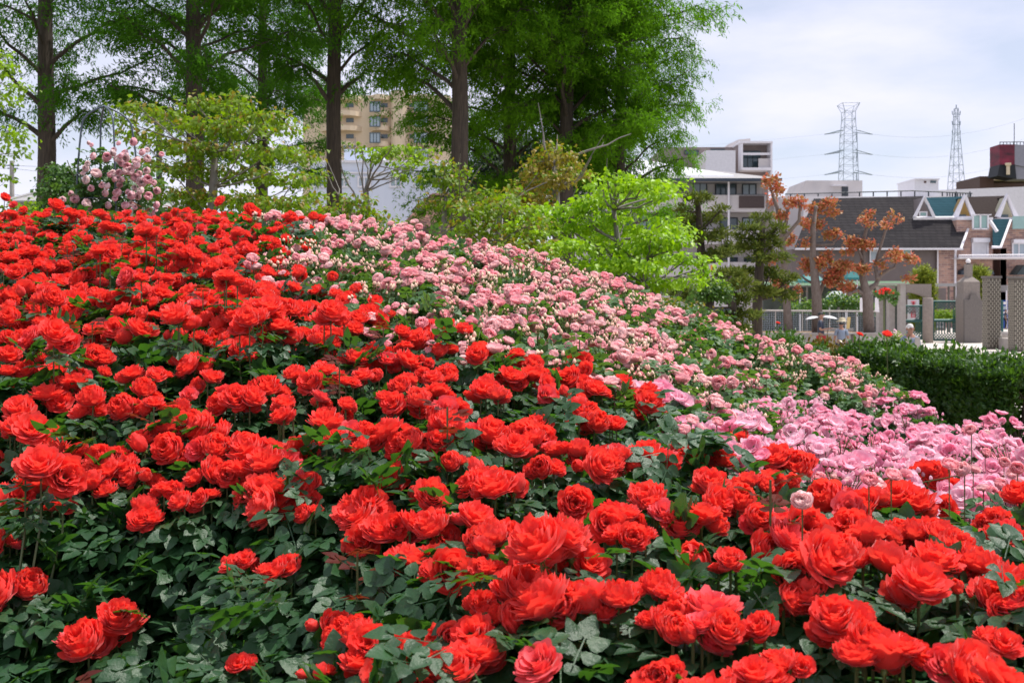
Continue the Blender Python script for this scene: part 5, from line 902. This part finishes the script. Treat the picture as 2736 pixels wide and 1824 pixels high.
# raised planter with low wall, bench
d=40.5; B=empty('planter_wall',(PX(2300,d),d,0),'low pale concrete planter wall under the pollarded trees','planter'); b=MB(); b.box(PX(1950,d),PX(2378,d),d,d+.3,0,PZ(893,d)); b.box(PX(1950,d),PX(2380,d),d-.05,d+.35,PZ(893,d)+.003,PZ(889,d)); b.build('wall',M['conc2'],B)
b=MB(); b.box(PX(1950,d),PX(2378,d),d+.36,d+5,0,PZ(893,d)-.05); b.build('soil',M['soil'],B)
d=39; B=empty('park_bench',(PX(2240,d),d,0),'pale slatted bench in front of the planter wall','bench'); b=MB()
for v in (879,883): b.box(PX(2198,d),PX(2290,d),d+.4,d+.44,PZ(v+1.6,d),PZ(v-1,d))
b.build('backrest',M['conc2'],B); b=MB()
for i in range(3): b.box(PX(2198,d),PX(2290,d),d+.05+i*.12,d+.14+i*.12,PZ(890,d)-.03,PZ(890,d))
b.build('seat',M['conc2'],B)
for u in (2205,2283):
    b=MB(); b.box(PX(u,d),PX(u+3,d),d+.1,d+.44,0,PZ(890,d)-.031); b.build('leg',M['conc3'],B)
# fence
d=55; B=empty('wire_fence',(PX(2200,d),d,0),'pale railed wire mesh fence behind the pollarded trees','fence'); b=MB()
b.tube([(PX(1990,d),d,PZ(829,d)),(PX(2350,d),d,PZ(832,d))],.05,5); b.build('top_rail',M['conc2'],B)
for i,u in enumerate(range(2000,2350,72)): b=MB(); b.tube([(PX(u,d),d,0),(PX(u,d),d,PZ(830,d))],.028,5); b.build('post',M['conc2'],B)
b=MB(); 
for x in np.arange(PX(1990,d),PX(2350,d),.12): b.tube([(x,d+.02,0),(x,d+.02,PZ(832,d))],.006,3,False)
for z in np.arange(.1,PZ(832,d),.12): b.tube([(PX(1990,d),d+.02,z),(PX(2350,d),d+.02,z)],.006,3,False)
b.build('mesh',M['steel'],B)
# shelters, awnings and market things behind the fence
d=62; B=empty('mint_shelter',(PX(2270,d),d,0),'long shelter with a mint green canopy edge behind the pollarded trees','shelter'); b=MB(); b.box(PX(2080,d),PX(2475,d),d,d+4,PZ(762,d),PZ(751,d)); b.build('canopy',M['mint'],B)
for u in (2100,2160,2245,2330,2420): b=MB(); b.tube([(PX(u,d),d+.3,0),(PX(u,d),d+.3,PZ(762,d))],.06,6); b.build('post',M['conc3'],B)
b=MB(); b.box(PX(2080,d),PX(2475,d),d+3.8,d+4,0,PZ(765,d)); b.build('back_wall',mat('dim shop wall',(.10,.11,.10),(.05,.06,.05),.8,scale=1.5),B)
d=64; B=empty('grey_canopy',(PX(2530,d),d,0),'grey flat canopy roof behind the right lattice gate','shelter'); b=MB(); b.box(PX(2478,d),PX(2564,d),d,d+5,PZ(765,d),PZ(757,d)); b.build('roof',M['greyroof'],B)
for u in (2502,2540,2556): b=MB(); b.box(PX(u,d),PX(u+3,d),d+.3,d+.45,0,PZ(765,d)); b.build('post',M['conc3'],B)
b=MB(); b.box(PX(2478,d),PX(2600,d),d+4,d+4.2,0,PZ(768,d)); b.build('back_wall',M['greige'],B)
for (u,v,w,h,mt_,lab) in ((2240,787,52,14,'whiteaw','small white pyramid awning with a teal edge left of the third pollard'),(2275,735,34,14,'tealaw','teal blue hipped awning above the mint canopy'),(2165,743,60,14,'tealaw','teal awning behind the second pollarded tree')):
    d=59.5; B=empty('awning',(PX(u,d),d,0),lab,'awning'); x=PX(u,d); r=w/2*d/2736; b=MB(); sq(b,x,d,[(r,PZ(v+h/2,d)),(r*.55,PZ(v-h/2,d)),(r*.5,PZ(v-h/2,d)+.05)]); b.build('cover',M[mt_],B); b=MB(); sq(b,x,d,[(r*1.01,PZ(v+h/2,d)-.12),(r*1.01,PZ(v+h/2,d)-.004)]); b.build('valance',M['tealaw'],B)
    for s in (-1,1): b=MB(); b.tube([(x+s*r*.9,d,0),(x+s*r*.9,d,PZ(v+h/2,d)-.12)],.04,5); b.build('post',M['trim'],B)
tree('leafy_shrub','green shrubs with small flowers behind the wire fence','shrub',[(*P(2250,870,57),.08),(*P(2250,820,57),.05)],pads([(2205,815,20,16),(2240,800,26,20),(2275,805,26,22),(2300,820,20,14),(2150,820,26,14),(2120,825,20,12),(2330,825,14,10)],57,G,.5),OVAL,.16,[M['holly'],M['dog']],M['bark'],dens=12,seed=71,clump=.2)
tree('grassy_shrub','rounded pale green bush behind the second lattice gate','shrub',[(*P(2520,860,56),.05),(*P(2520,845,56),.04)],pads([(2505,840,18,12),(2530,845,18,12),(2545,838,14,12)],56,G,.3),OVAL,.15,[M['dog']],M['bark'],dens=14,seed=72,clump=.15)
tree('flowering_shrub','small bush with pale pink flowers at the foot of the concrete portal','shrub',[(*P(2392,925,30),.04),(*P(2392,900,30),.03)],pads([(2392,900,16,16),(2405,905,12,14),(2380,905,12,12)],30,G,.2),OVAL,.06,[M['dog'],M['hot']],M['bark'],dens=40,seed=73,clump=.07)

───

Problem to work on:
Write out the material above once more, exactly as it reads, with no pictures.

Final result:
Continue the Blender Python script for this scene: part 5, from line 902. This part finishes the script. Treat the picture as 2736 pixels wide and 1824 pixels high.
# raised planter with low wall, bench
d=40.5; B=empty('planter_wall',(PX(2300,d),d,0),'low pale concrete planter wall under the pollarded trees','planter'); b=MB(); b.box(PX(1950,d),PX(2378,d),d,d+.3,0,PZ(893,d)); b.box(PX(1950,d),PX(2380,d),d-.05,d+.35,PZ(893,d)+.003,PZ(889,d)); b.build('wall',M['conc2'],B)
b=MB(); b.box(PX(1950,d),PX(2378,d),d+.36,d+5,0,PZ(893,d)-.05); b.build('soil',M['soil'],B)
d=39; B=empty('park_bench',(PX(2240,d),d,0),'pale slatted bench in front of the planter wall','bench'); b=MB()
for v in (879,883): b.box(PX(2198,d),PX(2290,d),d+.4,d+.44,PZ(v+1.6,d),PZ(v-1,d))
b.build('backrest',M['conc2'],B); b=MB()
for i in range(3): b.box(PX(2198,d),PX(2290,d),d+.05+i*.12,d+.14+i*.12,PZ(890,d)-.03,PZ(890,d))
b.build('seat',M['conc2'],B)
for u in (2205,2283):
    b=MB(); b.box(PX(u,d),PX(u+3,d),d+.1,d+.44,0,PZ(890,d)-.031); b.build('leg',M['conc3'],B)
# fence
d=55; B=empty('wire_fence',(PX(2200,d),d,0),'pale railed wire mesh fence behind the pollarded trees','fence'); b=MB()
b.tube([(PX(1990,d),d,PZ(829,d)),(PX(2350,d),d,PZ(832,d))],.05,5); b.build('top_rail',M['conc2'],B)
for i,u in enumerate(range(2000,2350,72)): b=MB(); b.tube([(PX(u,d),d,0),(PX(u,d),d,PZ(830,d))],.028,5); b.build('post',M['conc2'],B)
b=MB(); 
for x in np.arange(PX(1990,d),PX(2350,d),.12): b.tube([(x,d+.02,0),(x,d+.02,PZ(832,d))],.006,3,False)
for z in np.arange(.1,PZ(832,d),.12): b.tube([(PX(1990,d),d+.02,z),(PX(2350,d),d+.02,z)],.006,3,False)
b.build('mesh',M['steel'],B)
# shelters, awnings and market things behind the fence
d=62; B=empty('mint_shelter',(PX(2270,d),d,0),'long shelter with a mint green canopy edge behind the pollarded trees','shelter'); b=MB(); b.box(PX(2080,d),PX(2475,d),d,d+4,PZ(762,d),PZ(751,d)); b.build('canopy',M['mint'],B)
for u in (2100,2160,2245,2330,2420): b=MB(); b.tube([(PX(u,d),d+.3,0),(PX(u,d),d+.3,PZ(762,d))],.06,6); b.build('post',M['conc3'],B)
b=MB(); b.box(PX(2080,d),PX(2475,d),d+3.8,d+4,0,PZ(765,d)); b.build('back_wall',mat('dim shop wall',(.10,.11,.10),(.05,.06,.05),.8,scale=1.5),B)
d=64; B=empty('grey_canopy',(PX(2530,d),d,0),'grey flat canopy roof behind the right lattice gate','shelter'); b=MB(); b.box(PX(2478,d),PX(2564,d),d,d+5,PZ(765,d),PZ(757,d)); b.build('roof',M['greyroof'],B)
for u in (2502,2540,2556): b=MB(); b.box(PX(u,d),PX(u+3,d),d+.3,d+.45,0,PZ(765,d)); b.build('post',M['conc3'],B)
b=MB(); b.box(PX(2478,d),PX(2600,d),d+4,d+4.2,0,PZ(768,d)); b.build('back_wall',M['greige'],B)
for (u,v,w,h,mt_,lab) in ((2240,787,52,14,'whiteaw','small white pyramid awning with a teal edge left of the third pollard'),(2275,735,34,14,'tealaw','teal blue hipped awning above the mint canopy'),(2165,743,60,14,'tealaw','teal awning behind the second pollarded tree')):
    d=59.5; B=empty('awning',(PX(u,d),d,0),lab,'awning'); x=PX(u,d); r=w/2*d/2736; b=MB(); sq(b,x,d,[(r,PZ(v+h/2,d)),(r*.55,PZ(v-h/2,d)),(r*.5,PZ(v-h/2,d)+.05)]); b.build('cover',M[mt_],B); b=MB(); sq(b,x,d,[(r*1.01,PZ(v+h/2,d)-.12),(r*1.01,PZ(v+h/2,d)-.004)]); b.build('valance',M['tealaw'],B)
    for s in (-1,1): b=MB(); b.tube([(x+s*r*.9,d,0),(x+s*r*.9,d,PZ(v+h/2,d)-.12)],.04,5); b.build('post',M['trim'],B)
tree('leafy_shrub','green shrubs with small flowers behind the wire fence','shrub',[(*P(2250,870,57),.08),(*P(2250,820,57),.05)],pads([(2205,815,20,16),(2240,800,26,20),(2275,805,26,22),(2300,820,20,14),(2150,820,26,14),(2120,825,20,12),(2330,825,14,10)],57,G,.5),OVAL,.16,[M['holly'],M['dog']],M['bark'],dens=12,seed=71,clump=.2)
tree('grassy_shrub','rounded pale green bush behind the second lattice gate','shrub',[(*P(2520,860,56),.05),(*P(2520,845,56),.04)],pads([(2505,840,18,12),(2530,845,18,12),(2545,838,14,12)],56,G,.3),OVAL,.15,[M['dog']],M['bark'],dens=14,seed=72,clump=.15)
tree('flowering_shrub','small bush with pale pink flowers at the foot of the concrete portal','shrub',[(*P(2392,925,30),.04),(*P(2392,900,30),.03)],pads([(2392,900,16,16),(2405,905,12,14),(2380,905,12,12)],30,G,.2),OVAL,.06,[M['dog'],M['hot']],M['bark'],dens=40,seed=73,clump=.07)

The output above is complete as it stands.